I stopped talking to the fellow. Meanwhile his appearance continued to degenerate and his bristly face seemed wrinkled and much older, something like the character in Oscar Wilde’s classic novel ‘Portrait of Dorian Grey’.
On my last night in Calcutta it had become even hotter and I was reading on my cot, in my underpants, no top. The fan pushed down breaths of warm air from the ceiling.
When I got up to get materials to write a letter I saw my roommate was lying on his side staring at me with unblinking eyes. I continued to ignore him but there was growing tension in my body. Maybe I was showing muscles to frighten him off.
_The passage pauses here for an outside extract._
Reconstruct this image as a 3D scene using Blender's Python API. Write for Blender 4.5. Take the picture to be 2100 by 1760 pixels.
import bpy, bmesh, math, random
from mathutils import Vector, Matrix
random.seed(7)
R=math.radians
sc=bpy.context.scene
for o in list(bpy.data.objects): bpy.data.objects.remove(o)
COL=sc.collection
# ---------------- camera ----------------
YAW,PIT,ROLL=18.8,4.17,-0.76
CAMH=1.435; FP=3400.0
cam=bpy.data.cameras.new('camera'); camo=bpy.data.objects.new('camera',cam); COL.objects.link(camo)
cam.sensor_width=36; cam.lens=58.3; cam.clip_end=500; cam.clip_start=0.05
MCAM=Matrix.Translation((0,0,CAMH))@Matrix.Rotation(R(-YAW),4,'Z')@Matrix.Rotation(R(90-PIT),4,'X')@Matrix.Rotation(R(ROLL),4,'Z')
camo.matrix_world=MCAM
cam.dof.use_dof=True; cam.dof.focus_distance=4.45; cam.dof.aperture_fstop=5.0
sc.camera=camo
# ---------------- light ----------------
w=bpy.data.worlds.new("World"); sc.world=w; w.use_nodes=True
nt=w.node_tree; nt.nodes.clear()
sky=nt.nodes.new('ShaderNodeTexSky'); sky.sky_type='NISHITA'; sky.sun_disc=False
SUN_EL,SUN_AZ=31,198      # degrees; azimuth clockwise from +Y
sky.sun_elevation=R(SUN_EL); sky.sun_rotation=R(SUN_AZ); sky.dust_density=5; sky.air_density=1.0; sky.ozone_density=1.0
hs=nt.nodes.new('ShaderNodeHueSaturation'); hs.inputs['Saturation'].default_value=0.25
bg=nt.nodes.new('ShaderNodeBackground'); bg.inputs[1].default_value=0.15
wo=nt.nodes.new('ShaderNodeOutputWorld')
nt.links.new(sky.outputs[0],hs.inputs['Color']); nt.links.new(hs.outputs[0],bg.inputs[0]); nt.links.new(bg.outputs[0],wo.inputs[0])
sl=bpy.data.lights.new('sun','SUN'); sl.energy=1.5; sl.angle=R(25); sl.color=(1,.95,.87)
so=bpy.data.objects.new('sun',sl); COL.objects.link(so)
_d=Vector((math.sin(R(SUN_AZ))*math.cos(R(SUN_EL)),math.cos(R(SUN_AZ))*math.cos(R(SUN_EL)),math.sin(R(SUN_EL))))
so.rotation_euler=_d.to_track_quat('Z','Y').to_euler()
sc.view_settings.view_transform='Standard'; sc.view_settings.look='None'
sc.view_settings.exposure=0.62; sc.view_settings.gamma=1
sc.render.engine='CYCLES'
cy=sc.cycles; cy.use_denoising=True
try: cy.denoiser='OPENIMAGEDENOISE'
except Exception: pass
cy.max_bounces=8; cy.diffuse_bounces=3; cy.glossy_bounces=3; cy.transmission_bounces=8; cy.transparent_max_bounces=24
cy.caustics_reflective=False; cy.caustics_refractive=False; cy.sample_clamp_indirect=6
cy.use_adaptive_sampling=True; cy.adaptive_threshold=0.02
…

Keeping my eyes to myself, from my knapsack I took out a blue aerogramme form, a pencil and my cheap knife with a wooden handle. I unfolded the single blade and started to sharpen the pencil.
The voice across the distance between the two cots was hoarse and distant.
“That’s a mighty fine knife,” he said.
“I bought it in Herat in a bazaar. It’s good for peeling fruit.”
“Get out,” he grated. It was silent in the underground room except for the slight noise of the fan overhead.
“What are you saying? I paid for this room. I have the right to stay here.” I heard myself start to bluster.
“You’d better get out right now” he repeated. His eyes were fixed on me. I felt exposed in my underpants and bare chest.
I asked him what the problem was and he said something about me and my “queer friends.”
I said I wasn’t homosexual and was undressed only because I was hot. I started scrawling on the letter form, my neck bent but eyes up, monitoring him while I digested the information about my friend.
“Get out of here. I won’t be responsible.”
“Where am I supposed to go at night?” I said.
My fear hit a tipping point then and my mind became frigid cold. I was filled with an almost unbearable rage and tensed-up prepared to fight. I glared the stranger’s blank face and glassy eyes. I don’t know what I would have done in that hot room in the basement of the hostel if he had come at me or even gotten off his bed.
“I’m staying,” I said and put away the incomplete letter and knife. I lay down and pulled the sheet up to my neck.
I don’t know how but I fell asleep immediately.
In the morning, he was still staring at me.
I said I was getting out, stuffed my clothes into the knapsack and went upstairs.
After a breakfast of rolls, jam and milky Indian tea, I went downstairs for my pack. Silently, he looked up at me over the train book, it was upside down.